Tuesday, October 11, 2005

Nine out of 10 gangsters agree - cheese is delicious

CHICAGO - A recent survey taken by the Provolone Picayune discovered that of all the groups throughout the United States who enjoy cheese, gangsters ranked number one. Coming in a close second were the Amish, followed by the cyborg clone of Barbara Walters.

"I shall destroy all those who stand in my way," Walters' cyborg clone* said. "Hugh Downs' head was the equivalent of a big piece of Mozzarella, and I thoroughly enjoyed devouring him."
*After further investigation, CIGFTS discovered that the quote was from the actual Barbara Walters.

At a banquet held Oct. 8 in Chicago to give out awards, gangsters were everywhere sampling the hundreds of cheeses provided as a "thanks" for many years of cheese loyalty. We were able to get an interview with one gangster in particular, Al Capone, who has a love for cheese that is unmatched.

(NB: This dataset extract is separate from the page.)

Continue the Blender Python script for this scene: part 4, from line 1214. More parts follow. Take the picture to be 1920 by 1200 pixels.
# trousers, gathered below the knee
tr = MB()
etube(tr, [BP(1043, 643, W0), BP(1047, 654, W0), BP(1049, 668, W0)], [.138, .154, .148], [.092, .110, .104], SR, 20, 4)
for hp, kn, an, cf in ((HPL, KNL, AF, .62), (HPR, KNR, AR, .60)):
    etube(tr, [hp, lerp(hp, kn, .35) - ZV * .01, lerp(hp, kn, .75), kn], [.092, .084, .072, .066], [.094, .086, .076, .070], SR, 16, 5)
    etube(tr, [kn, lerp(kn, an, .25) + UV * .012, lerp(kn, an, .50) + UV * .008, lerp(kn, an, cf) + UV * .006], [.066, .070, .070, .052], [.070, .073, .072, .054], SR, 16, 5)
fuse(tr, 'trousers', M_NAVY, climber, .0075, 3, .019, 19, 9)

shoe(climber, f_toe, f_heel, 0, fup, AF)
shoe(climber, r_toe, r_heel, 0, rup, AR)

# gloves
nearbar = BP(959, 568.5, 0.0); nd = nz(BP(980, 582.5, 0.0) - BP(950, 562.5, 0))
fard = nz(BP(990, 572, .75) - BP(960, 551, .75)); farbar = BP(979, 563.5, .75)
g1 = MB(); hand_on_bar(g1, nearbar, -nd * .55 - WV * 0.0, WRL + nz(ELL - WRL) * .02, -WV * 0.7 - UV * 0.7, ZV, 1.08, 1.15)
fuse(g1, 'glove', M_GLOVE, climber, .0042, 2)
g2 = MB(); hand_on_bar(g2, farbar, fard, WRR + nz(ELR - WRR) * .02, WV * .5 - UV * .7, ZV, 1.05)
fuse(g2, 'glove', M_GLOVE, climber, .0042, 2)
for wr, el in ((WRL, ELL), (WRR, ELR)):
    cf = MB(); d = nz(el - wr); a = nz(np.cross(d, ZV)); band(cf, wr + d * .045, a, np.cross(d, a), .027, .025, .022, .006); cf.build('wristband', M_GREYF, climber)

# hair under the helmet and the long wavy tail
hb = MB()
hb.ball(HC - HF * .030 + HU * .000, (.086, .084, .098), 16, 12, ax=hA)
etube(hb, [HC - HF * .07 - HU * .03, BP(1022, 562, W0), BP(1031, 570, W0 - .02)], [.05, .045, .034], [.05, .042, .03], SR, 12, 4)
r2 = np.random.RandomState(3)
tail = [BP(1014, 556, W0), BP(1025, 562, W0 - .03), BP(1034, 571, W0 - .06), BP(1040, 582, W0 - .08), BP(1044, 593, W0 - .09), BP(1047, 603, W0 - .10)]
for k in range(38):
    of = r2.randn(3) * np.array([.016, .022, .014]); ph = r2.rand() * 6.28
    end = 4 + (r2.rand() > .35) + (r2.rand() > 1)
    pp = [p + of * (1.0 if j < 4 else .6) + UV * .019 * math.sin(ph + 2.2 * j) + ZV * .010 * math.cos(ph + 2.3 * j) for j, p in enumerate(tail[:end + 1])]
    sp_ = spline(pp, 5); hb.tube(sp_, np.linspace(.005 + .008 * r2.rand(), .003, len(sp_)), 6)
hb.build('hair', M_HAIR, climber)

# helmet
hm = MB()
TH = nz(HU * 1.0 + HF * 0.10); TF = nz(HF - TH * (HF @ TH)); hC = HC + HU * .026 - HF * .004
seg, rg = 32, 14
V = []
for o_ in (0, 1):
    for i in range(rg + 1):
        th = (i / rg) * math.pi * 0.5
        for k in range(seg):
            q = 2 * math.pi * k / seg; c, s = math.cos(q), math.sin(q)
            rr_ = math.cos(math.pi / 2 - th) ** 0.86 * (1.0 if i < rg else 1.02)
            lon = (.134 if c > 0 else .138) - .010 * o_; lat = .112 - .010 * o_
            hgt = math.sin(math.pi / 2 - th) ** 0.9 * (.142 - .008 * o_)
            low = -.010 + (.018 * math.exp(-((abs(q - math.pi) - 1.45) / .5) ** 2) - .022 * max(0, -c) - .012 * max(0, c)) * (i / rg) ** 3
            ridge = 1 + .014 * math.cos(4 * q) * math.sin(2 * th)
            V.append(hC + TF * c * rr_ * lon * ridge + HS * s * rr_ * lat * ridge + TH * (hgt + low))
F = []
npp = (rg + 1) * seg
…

CIGFTS: Good evening Mr. Capone and thanks so much for taking the time out of your busy schedule to speak with us.
Al Capone: Fugedaboutit. It's the least I can do for my old friend - cheese.
CIGFTS: Now Mr. Capone, do I mind if I call you Al?
AC: Yes.
CIGFTS: My apologies, Mr. Ca . . .
AC: Did you just look at my Asiago? Did I see you look at it?
CIGFTS: No, sir, I assure you . . .
AC: Look at the big man here, looking over at my cheese! (Gets out a gun) You think you're a big man now, huh?
CIGFTS: No sir! Please, I just wanted to ask you about the cheese. It's just so good for the system, don't you agree?
AC: (Dead stare for 20 seconds) Actually, I do. Many people think my time spent in Alcatraz was a horrible time, but it was, in fact, splendid. While other inmates smuggled in cigarettes or rock hammers, I had top quality cheese sent to me constantly. It made me feel better mentally and physically, and also made my skin softer.
CIGFTS: How were you able to get so much cheese shipped to you under the radar?
AC: What that schmuck Geraldo didn't know before he went snooping into my business is my vault used to be filled with fabulous wheels of cheese. Every kind you could imagine: Mozzarella, Burrini, Gorgonzola, Ricotta, and even some Cheddar, but that's our little secret. Capeesh?
CIGFTS: Yes.
AC: My vault was floor to ceiling with the finest cheeses. I didn't want any of it to go to waste, obviously, so I made sure to consume all of it before I kicked off. Some people think the cheese is what lead to my untimely death, but it only made it so much tastier. I wanted them to cremate me and sprinkle some Parmesean inside for flavor, but then I thought to myself, "Why let that cheese just sit there when it could be eaten by someone."
CIGFTS: That is profound. Can I take a picture of you with your trophy?
AC: No. (Looks around) Hey, where's my trophy? Who stole my trophy? I'll cut you!
CIGFTS: Calm down Mr. Capone, that man over there is holding it for you.
AC: (Looks over) That guy over . . . Bugs Moran! (Pulls out gun) Go get Jack and tell him we got some cheese to grill over here!

Gunfire began shortly after and eyewitnesses say that even though the event turned into a mob scene (pun intended), the gangsters' love for cheese stayed strong.

"I saw the whole thing up-close, personal, right in the line of fire," said uninvited hobo Geraldo Rivera. "While I was in the fetal position crying behind a water fountain, I peeked out into the room and saw everyone with a gun or weapon in one hand and a piece of cheese in the other one."

Rivera, who then began crying for his mother, was quickly apprehended by a handful of gangsters and thrown into a nearby river with cement blocks tied to his ankles.

Officials say that while the death toll would have reached the hundreds had most of the guests not already been deceased, the injury to the cheeses was minimal.

"The only bullet that even grazed a piece of cheese went right through a chunk of Swiss," said Chicago Police Chief Hank Doosherson. "Those boys tried hard not to hurt their favorite food."

The night ended with a bang (pun intended once more) like no other, and it proved what the survey had said in the beginning - gangsters love cheese. The Amish were also contacted for comment, but every single Amish person disappeared after the survey was published. CIGFTS picked up information relavent to this story while taking a leak in the bathroom.

"Yeah, let's see them churn butter without their kneecaps . . . and other miscellaneous body parts," Bugsy Siegel told his associate. "Shalom little Amishmen!"

Cheese has once more brought together some of life's greatest things: murder, the Amish, and hearty appetites. Cheese is more than just a food - it's the key to unity and peace everywhere.